Sydney Showground
Thursday 29 February 2024
Photographer / Reviewer : Kevin Bull
On a stinking hot, mid-week afternoon, I head from the Cenny Coast out to the concrete jungle that is Sydney Olympic Park in Homebush to catch a duo who have been at the top of the electronic music totem pole for bordering on three decades, The Chemical Brothers. Now Chemical Ed (Simons) & Chemical Tom (Rowlands) really need no introduction, with 10 studio albums, six Grammy Awards, and close on 15 million album sales making them a household name even if dance music isn’t your thing. And if that happens to be you, and personally I am more of a metal / hard rock kinda guy so I do get it, I challenge you not to be physically moved by these fat bass beats. I admit it, it’s a guilty pleasure of mine that I hide from my punk mates.
All studio albums were visited, reaching back to Exit Planet Dust‘s ‘Chemical Beats’, all the way through to a heavy helping from 2023’s For That Beautiful Feeling. 1997’s Dig Your Own Hole was well and truely plundered, and rightfully so. Following the spoken ‘Come With Us’ intro, we launch into the pulsing beats of ‘Go’, and for the next two hours there was not a break apart from a short 60 second breather before the dreamy intro to ‘Escape Velocity’ eased us into the second manic hour of dance club sweetness. Yes, this was two hours in an enormous sweaty nightclub that felt relentless.
Highlights for myself were when things became darker. The merging of ‘Dig Your Own Hole’ and ‘Get Up On It Like This’ hit me deep, and to move this straight into the pulse of ‘Saturate’ was top notch.

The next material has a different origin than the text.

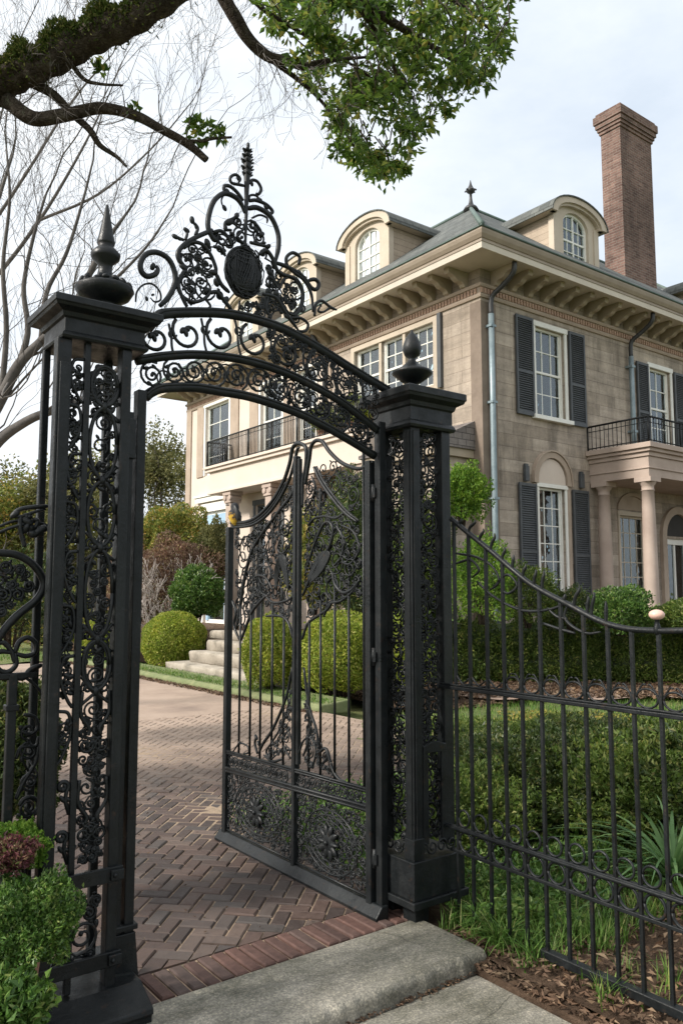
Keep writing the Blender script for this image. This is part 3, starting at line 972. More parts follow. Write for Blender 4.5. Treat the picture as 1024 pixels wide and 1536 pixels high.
for z in (.50, .19):
    mb = MB(); mb.box(.94, 1.262, LF - .016, LF - .0, z, z + .055); mb.box(1.21, 1.262, LF - .03, LF - .017, z + .008, z + .047)
    mb.blob((1.225, LF - .032, z + .028), .009); mb.build('strap', M['iron'], left, bevel=.003)


def pier_cap(parent, x0, x1, y0, y1, zs, zt):
    """neck, bead, cove and slab of a pier cap"""
    mb = MB(); r = (x0, x1, y0, y1)
    h = zt - zs
    pr = [(.0, zs), (.012, zs + .002), (.018, zs + h * .08), (.012, zs + h * .15), (.004, zs + h * .2), (.004, zs + h * .52), (.014, zs + h * .56), (.02, zs + h * .66), (.05, zs + h * .74), (.055, zs + h * .80), (.06, zs + h * .82), (.06, zt - .004), (.056, zt)]
    n = len(pr); cs = []
    for sx, sy in ((0, 0), (1, 0), (1, 1), (0, 1)):
        for o, z in pr: cs.append(((x1 + o) if sx else (x0 - o), (y1 + o) if sy else (y0 - o), z))
    fs = [(c * n + i, ((c + 1) % 4) * n + i, ((c + 1) % 4) * n + i + 1, c * n + i + 1) for c in range(4) for i in range(n - 1)]
    fs += [tuple(c * n + n - 1 for c in range(4)), tuple(c * n for c in (3, 2, 1, 0))]
    mb.add(cs, fs)
    return mb.build('cap', M['iron'], parent, bevel=.002)


pier_cap(left, .972, 1.295, 3.085, 3.345, 2.595, 2.755)
mb = MB()
c = (1.168, 3.21, 2.752)
mb.lathe(c, [(.075, 0), (.075, .04), (.05, .05), (.045, .06), (.06, .065), (.105, .09), (.122, .12), (.118, .13), (.09, .145), (.06, .16), (.034, .18), (.028, .21), (.032, .235), (.058, .258), (.062, .278), (.045, .298), (.03, .312), (.036, .322), (.038, .332), (.03, .365), (.018, .43), (.006, .495), (.001, .502)], 24)
fin = mb.build('finial', M['iron'], left)
mb = MB()
rg = random.Random(5)
for k in range(14):
    a = k * 2 * pi / 14
    for q in range(2): mb.blob((c[0] + .098 * cos(a + rg.uniform(-.15, .15)), c[1] + .098 * sin(a), c[2] + .135 + .012 * q), .02, .012, .011, (cos(a), sin(a), .5), 6, 4)
mb.build('leaf_garland', M['iron'], fin)
# plinth, sloping top
mb = MB()
P = [(LB + .1, -.02), (LB + .1, .13), (LF - .02, .115), (LF - .14, .06), (LF - .145, .035), (LF - .13, .03), (LF - .13, -.05)]
mb.prism(P, lambda a, b, d: (d, a, b), .62, 1.345)
mb.build('plinth', M['iron'], left, bevel=.006)

# ---------- right pier
R0, R1, RF, RB = 2.73, 3.01, 3.03, 3.31
right = thing('gate_pier', 'black openwork iron gate pier with egg-shaped finial, between the gate and the picket fence', 'gate pier', (2.87, 3.17, 0))
uw = .062
for x0, y0 in ((R0, RF), (R1 - uw, RF), (R0, RB - uw), (R1 - uw, RB - uw)):
    mb = MB(); mb.box(x0, x0 + uw, y0, y0 + uw, .34, 2.46)
    if (x0, y0) == (R0, RF):
        mb.box(x0 + .012, x0 + uw - .014, y0 - .006, y0, .36, 2.44); mb.box(x0 - .006, x0, y0 + .012, y0 + uw - .014, .36, 2.44)
    mb.build('upright', M['iron'], right, bevel=.004)
mb = MB(); filigree(mb, on_u(R0 + .03), [(RF + uw, .36), (RB - uw, .36), (RB - uw, 2.45), (RF + uw, 2.45)], .018, .055, 2200, .0052, 31, .7, 1); mb.build('side_lattice', M['iron'], right)
mb = MB(); filigree(mb, on_v(RF + .03), [(R0 + uw, .36), (R1 - uw, .36), (R1 - uw, 2.45), (R0 + uw, 2.45)], .018, .055, 2200, .0052, 32, .7, 1); mb.build('front_lattice', M['iron'], right)
mb = MB(); filigree(mb, on_u(R1 - .03), [(RF + uw, .36), (RB - uw, .36), (RB - uw, 2.45), (RF + uw, 2.45)], .02, .05, 900, .0052, 33, .5); filigree(mb, on_v(RB - .03), [(R0 + uw, .36), (R1 - uw, .36), (R1 - uw, 2.45), (R0 + uw, 2.45)], .02, .05, 900, .0052, 34, .5); mb.build('rear_lattice', M['iron'], right)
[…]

Let’s just drop some big-arse balloons onto the crowd for good measure won’t you. ‘Live Again’ removed the relentless high energy and gave us some sub bass frequencies, and the darker thump during ‘Wide Open’ lulled us into its joyous vocal coda. The night was paced well, with moments where we could catch our thoughts, before things exploded. I’m looking at you ‘Goodbye’.
Production-wise, this was one of the loudest shows I have had the pleasure to be assaulted by. I felt every thump deep inside. Lighting was ferocious and intense, with the video screen visuals synched cleverly with the backlights. In fact, there were more lights pointed at the crowd than the chemical boys – it was an immersive experience. For good measure, let’s release some confetti during ‘Got To Keep On’, and the biggest robots being suspended from both sides of the stage shooting lasers from their eyes and smoke from their ears…. Oh Oh, and let’s close the main set with ‘Block Rockin’ Beats’.
It was a wild night. I have not moved and danced and ‘head-banged’ so much since seeing Truckfighters at a small club in Gosford 9 years ago (google them, I like my stoner rock). My guilty please is out for all to see, I get off on a massive, sweaty house party, and The Chemical Brothers delivered this in spades. Hey boy, hey girl…. it was a night to ‘Get Yourself High’.